Qui se bat au Sénégal pour rendre la représentation parlementaire plus exigeante et moins lucrative ? Moins de députés et moins d’avantages ? Si les députés devaient recevoir juste des indemnités de session on verra moins de bataille. Pour rester en chômage payé pendant une législature. Si on leur assigne une prime de performance, nombre d’initiatives parlementaires seraient abouties, par exemple. Ils dormiraient moins à l’Assemblée. Idem pour la séparation des pouvoirs, la limitation du nombre de partis, la régulation des médias de propagande publique, la démocratisation du droit de vote. Préserver la fonction publique des injonctions et du chantage politiques. Soumettre à la compétition tous les postes de direction et de chef d’agences. Réduire les mécanismes de distribution de carottes politiques que l’État utilise à des fins partisanes. Voilà ce qui pourrait constituer les bases d’un programme politique alternatif.

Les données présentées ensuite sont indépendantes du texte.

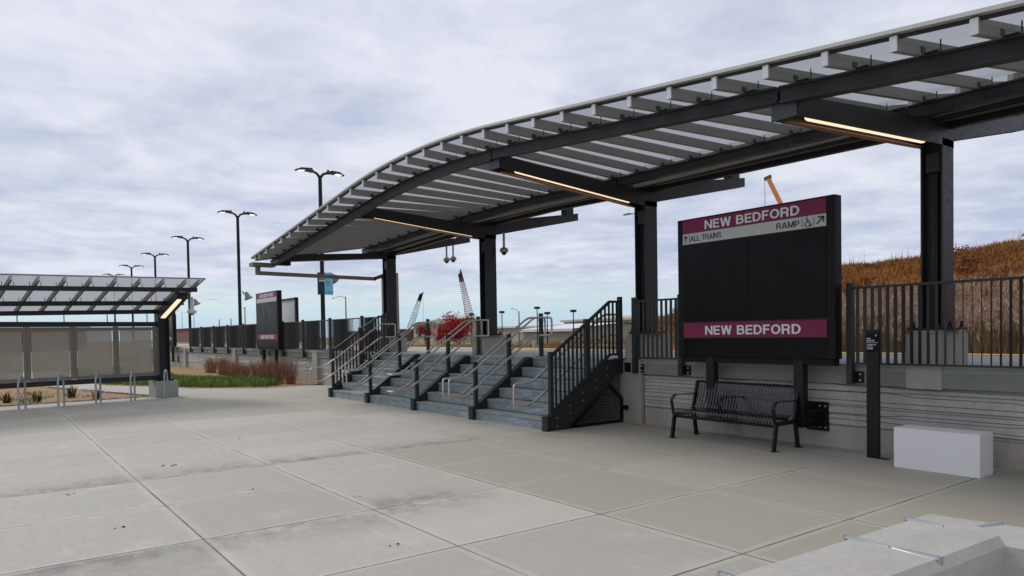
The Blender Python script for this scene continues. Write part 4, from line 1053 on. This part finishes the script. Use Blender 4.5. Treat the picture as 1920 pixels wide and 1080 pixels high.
# red ornamental grass clumps
k = 0
clumps = []
for i in range(17): clumps.append((-24.7-i*.72+R_(-.15, .15), 8.75+R_(-.35, .3)-(.25 if i < 3 else 0), R_(.85, 1.1) if i < 3 else R_(.62, .85)))
def clump(x, y, h):
    m = MB()
    for _ in range(150):
        a = R_(0, 2*PI); r = R_(.02, .2); l = R_(.05, .42)*h; hh = h*R_(.65, 1.1)
        b0 = Vector((x+r*math.cos(a), y+r*math.sin(a), 0)); dv = Vector((math.cos(a), math.sin(a), 0))*l; wv = Vector((-math.sin(a), math.cos(a), 0))*.006
        p1 = b0+dv*.4+zu*hh*.6; p2 = b0+dv+zu*hh; m.poly([b0-wv, b0+wv, p1+wv, p2, p1-wv], [(0,1,2,4),(4,2,3)])
    return m
for i, (x, y, h) in enumerate(clumps):
    lab = {0: 'red brown ornamental grass clump at the right end of the row, nearest the stairs', len(clumps)-1: 'red brown ornamental grass clump at the left end of the row'}.get(i, 'red brown ornamental grass clump in the middle of the row before the wall')
    tag(clump(x, y, h).build('grass_clump', 'red_grass'), lab, 'ornamental grass', 'red ornamental grass clumps before the retaining wall', 'thing')
# small plants in the mulch bed
for i, (x, y) in enumerate([(-23.6, 1.2), (-24.4, 2.1), (-23.9, .55), (-25.6, 2.2), (-23.3, 2.6)]):
    m = MB(); tuft(m, x, y, -.01, .34, 26, .10, .012, .9)
    tag(m.build('young_shrub', 'dry_bush'), 'small dry reddish shrub in the mulch bed behind the bike racks', 'shrub', 'small shrubs in the mulch bed')
m = MB()
for i in range(700):
    x, y = R_(-28, -22.6), R_(-2.5, 2.6)
    if mn.noise(Vector((x*.5, y*1.4, 4))) > .12: tuft(m, x, y, -.01, .09, 5, .1, .008, .8)
tag(m.build('bed_grass', 'green_grass'), 'thin patches of green grass in the mulch bed at the left', 'grass', kind='stuff')
# debris on the paving
m = MB()
for (x, y) in [(-8.0, 2.35), (-12.2, 3.4), (-9.1, .75), (-7.2, .95), (-10.3, 1.9), (-10.2, 2.0), (-13.2, 5.6), (-6.9, 3.1), (-5.1, 2.6), (-13.4, 6.9)]:
    for _ in range(3):
        p = Vector((x+R_(-.04, .04), y+R_(-.04, .04), .004)); a = R_(0, 6.3); l = R_(.01, .03); dv = Vector((math.cos(a)*l, math.sin(a)*l, 0)); wv = Vector((-math.sin(a)*l*.5, math.cos(a)*l*.5, R_(0, .012)))
        m.poly([p-dv, p+wv, p+dv, p-wv+zu*.006], [(0,1,2,3)])
tag(m.build('leaf_litter', 'dry_bush'), 'few dark dry leaf scraps scattered on the paving', 'leaves', kind='stuff')

# ------------------------------------------------------------------ far background
def gpoint(px, D):
    p = at(px, 620, D); return Vector((p.x, p.y, 0))
def facing(px, D):
    p = gpoint(px, D); d_ = p.normalized(); return p, Vector((d_.y, -d_.x, 0)), d_
def scale_at(p): return p.length/1341.4*1.18   # metres per photo pixel, roughly, at that distance
def zat(px, py, D): return at(px, py, D).z
def gable(name, label, px0, px1, pyw, pyr, D, wall, roof, depth=14, wins=0, hip=False, group=None):
    "long building seen side on between two pixels, eave at pyw, ridge at pyr"
    a, b_ = at(px0, pyw, D), at(px1, pyw, D); zr = at((px0+px1)/2, pyr, D).z; ze = (a.z+b_.z)/2
    A, B = Vector((a.x, a.y, 0)), Vector((b_.x, b_.y, 0)); ux = (B-A).normalized(); n_ = Vector((-ux.y, ux.x, 0))
    if n_.dot(A) < 0: n_ = -n_
    t = thing(name, label, 'building', (A+B)/2, group)
    m = MB(); P = [A, B, B+n_*depth, A+n_*depth]; vs = [p-zu*.04 for p in P]+[p+zu*ze for p in P]+[(A+n_*depth/2)+zu*zr, (B+n_*depth/2)+zu*zr]
    m.poly(vs, [(0,1,5,4),(1,2,6,5),(2,3,7,6),(3,0,4,7),(4,7,8),(5,9,6)]); m.build('wall', wall, t)
    m = MB(); o_ = n_*.5; e = ux*(.0 if not hip else 2.0)
    R0, R1 = (A+n_*depth/2)+e+zu*(zr+.06), (B+n_*depth/2)-e+zu*(zr+.06)
    m.poly([A-o_-ux*.4+zu*(ze-.0), B-o_+ux*.4+zu*(ze-.0), R1+ux*.4, R0-ux*.4], [(0,1,2,3)]); m.poly([A+n_*depth+o_-ux*.4+zu*ze, B+n_*depth+o_+ux*.4+zu*ze, R1+ux*.4, R0-ux*.4], [(3,2,1,0)])
    m.poly([A-o_+zu*(ze-.35)-ux*.4, B-o_+zu*(ze-.35)+ux*.4, B-o_+zu*(ze)+ux*.4, A-o_+zu*ze-ux*.4], [(0,1,2,3)])
    m.build('roof', roof, t)
    L = (B-A).length
    for i in range(wins):
        s = (i+.5)/wins*L; c = A+ux*s-n_*.05
        MB().poly([c-ux*.6+zu*(ze*.45), c+ux*.6+zu*(ze*.45), c+ux*.6+zu*(ze*.8), c-ux*.6+zu*(ze*.8)], [(0,1,2,3)]).build('window', 'window_dark', t)
    return t
gable('warehouse', 'low pale roofed warehouse right of the middle column', 925, 1035, 611, 606, 80, 'beige_wall', 'light_roof', 30)
gable('warehouse', 'low brown walled shed with white roof behind the stair handrails', 980, 1075, 617, 607, 62, 'tan_wall', 'light_roof', 18)
gable('warehouse', 'large beige warehouse with a shallow gable behind the right stair railing', 1057, 1215, 598, 588, 85, 'beige_wall', 'beige_wall', 34)
gable('house', 'cream house with dark roof and small windows beyond the track', 776, 836, 607, 598, 78, 'beige_wall', 'green_roof', 12, 5)
gable('warehouse', 'low tan building with flat pale roof left of the cream house', 752, 778, 616, 612, 85, 'tan_wall', 'light_roof', 12)
gable('brick_building', 'long low brick building on the horizon behind the far platform fence', 318, 500, 613, 610, 70, 'brick_far', 'brick_far', 12, 0)
gable('warehouse', 'pale low building far behind the fence left of the stairs', 640, 725, 621, 619, 78, 'brick_far', 'rust_brown', 12)
t = thing('brick_building', 'low brick building seen through the shelter screens at far left', 'building', (-135, 2, 0))
MB().box(-150, -135, -45, 14, -.04, 3.6).build('wall', 'brick_far', t); MB().box(-151, -134.6, -45.5, 14.5, 3.6, 3.9).build('roof', 'light_roof', t)
for i in range(12): MB().box(-135.06, -134.98, -40+i*4.4, -38+i*4.4, 1.1, 2.6).build('window', 'window_dark', t)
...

Les acteurs de tous bords sont obnubilés par les ’formes » de la démocratie. Alors qu’il faut vider la démocratie de ses formes ! Pour bâtir une « substance ». Autrement cela devient un leurre avec ce cycle infernal. Surenchère pré-électorale, transhumance préventive -élections chaotiques-désillusions et déceptions post électorales- transhumance post traumatique – recomposition politique – contestation – surenchère à nouveau. Cette bande est usée. Elle se défile sous nos yeux depuis trop longtemps. La seule variante ce sont les formes de répression et la violence qui font des intrusions dans ce cycle.